Given exercise: Find the lines of data that contain the string "high", then list them.
begin Data segment
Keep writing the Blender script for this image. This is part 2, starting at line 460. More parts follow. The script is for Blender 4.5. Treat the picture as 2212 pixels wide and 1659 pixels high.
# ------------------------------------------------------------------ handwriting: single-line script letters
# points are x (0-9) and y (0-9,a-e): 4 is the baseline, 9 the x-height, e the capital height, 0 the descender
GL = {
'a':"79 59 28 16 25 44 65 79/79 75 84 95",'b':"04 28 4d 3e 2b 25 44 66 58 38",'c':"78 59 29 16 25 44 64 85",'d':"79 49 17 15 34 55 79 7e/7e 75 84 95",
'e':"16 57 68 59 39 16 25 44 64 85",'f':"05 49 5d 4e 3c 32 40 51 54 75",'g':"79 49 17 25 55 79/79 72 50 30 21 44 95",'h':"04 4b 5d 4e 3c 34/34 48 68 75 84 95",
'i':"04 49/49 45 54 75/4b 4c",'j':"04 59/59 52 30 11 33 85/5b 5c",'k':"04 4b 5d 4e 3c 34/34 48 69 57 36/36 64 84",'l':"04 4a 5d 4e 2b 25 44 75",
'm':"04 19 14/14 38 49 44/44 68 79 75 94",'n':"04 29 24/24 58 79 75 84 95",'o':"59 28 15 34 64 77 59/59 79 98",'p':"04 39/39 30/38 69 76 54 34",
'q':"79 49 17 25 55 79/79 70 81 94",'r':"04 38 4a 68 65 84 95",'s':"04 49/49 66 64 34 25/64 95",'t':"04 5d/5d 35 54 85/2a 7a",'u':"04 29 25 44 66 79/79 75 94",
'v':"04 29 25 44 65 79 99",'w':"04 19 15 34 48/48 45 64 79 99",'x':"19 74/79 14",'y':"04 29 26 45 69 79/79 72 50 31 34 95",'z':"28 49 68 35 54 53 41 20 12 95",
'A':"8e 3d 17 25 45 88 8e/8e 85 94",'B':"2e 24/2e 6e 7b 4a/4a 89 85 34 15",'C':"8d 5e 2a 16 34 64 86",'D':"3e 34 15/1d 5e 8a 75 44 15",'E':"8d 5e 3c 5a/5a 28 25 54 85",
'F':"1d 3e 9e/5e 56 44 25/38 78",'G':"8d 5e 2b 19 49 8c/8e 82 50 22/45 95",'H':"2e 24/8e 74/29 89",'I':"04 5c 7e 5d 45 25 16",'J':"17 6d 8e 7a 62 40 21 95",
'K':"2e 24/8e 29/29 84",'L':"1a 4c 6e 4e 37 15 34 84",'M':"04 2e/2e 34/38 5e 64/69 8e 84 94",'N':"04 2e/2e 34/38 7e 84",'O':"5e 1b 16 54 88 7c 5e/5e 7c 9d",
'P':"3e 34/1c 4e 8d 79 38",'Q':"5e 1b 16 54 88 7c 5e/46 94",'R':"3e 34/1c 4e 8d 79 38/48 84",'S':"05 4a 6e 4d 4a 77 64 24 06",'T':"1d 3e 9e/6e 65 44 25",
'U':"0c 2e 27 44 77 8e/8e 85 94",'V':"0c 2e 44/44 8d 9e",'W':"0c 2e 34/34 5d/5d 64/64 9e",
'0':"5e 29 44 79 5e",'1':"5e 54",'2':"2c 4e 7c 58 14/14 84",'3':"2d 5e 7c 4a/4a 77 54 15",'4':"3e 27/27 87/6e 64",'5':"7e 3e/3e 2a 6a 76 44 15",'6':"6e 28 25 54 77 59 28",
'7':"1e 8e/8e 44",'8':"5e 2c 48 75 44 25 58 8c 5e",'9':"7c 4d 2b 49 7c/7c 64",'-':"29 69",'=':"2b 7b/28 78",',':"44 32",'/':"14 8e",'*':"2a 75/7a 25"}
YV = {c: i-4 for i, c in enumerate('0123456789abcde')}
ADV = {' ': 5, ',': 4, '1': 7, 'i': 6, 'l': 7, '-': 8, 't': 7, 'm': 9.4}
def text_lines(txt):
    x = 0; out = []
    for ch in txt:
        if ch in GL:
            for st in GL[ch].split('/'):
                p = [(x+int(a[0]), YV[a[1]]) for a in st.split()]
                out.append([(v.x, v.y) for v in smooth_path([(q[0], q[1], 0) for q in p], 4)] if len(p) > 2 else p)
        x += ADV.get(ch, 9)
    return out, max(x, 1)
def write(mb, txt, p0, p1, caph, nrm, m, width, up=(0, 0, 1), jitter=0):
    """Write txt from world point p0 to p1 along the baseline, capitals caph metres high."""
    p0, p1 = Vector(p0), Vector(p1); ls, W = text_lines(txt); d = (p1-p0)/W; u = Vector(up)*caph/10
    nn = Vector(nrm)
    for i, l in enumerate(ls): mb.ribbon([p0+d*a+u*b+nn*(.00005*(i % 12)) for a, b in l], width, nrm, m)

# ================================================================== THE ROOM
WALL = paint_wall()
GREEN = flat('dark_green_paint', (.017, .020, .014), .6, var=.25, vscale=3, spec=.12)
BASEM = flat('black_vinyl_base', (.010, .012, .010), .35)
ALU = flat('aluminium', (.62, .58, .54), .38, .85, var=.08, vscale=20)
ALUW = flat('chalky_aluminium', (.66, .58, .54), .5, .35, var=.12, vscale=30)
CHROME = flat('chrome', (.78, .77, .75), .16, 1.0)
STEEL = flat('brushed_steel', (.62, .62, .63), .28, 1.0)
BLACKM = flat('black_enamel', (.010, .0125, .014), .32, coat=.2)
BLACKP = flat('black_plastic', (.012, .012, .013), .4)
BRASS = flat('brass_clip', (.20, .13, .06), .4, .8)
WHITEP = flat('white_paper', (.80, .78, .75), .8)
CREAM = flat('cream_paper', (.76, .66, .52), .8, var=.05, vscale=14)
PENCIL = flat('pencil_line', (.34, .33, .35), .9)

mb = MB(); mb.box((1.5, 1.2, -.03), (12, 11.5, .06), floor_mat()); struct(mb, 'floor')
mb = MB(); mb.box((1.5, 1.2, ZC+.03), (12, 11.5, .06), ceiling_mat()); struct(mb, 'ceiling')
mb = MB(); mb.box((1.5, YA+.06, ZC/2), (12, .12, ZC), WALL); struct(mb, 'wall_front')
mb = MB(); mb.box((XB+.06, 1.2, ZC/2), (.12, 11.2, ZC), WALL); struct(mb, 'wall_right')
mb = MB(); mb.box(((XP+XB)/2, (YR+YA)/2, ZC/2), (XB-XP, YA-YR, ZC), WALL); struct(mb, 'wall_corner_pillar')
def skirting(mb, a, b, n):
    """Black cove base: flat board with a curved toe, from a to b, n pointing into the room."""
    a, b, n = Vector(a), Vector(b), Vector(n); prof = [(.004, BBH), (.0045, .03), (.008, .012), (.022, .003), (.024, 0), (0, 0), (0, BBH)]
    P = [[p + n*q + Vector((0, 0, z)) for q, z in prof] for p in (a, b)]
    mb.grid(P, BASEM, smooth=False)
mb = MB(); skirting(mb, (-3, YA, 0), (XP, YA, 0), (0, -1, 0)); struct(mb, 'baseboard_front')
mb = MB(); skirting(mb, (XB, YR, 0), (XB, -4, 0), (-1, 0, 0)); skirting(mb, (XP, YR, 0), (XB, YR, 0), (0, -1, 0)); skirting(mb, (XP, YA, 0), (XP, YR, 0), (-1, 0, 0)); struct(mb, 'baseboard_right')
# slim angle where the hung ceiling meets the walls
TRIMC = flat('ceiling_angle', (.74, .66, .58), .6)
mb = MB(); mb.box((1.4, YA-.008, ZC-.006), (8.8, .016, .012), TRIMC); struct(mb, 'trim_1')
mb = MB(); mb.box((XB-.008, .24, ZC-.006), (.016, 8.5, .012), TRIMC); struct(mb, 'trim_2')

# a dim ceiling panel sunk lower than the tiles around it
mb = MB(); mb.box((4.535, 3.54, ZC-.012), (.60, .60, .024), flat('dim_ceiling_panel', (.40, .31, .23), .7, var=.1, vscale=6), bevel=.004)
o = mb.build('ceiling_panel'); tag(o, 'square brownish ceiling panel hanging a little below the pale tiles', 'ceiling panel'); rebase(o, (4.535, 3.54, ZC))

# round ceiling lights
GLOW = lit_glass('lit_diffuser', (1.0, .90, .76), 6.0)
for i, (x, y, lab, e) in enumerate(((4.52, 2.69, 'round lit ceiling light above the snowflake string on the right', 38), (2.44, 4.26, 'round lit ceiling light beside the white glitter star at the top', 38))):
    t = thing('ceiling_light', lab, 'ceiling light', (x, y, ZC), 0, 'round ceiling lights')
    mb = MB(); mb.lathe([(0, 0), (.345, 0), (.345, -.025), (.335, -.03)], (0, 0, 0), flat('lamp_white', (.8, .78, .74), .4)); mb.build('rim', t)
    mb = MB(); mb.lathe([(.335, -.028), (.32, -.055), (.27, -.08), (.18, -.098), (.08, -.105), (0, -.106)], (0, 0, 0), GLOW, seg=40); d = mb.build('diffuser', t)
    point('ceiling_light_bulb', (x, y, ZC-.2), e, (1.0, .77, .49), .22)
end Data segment
Exercise response:
Keep writing the Blender script for this image. This is part 2, starting at line 460. More parts follow. The script is for Blender 4.5. Treat the picture as 2212 pixels wide and 1659 pixels high.
    """Write txt from world point p0 to p1 along the baseline, capitals caph metres high."""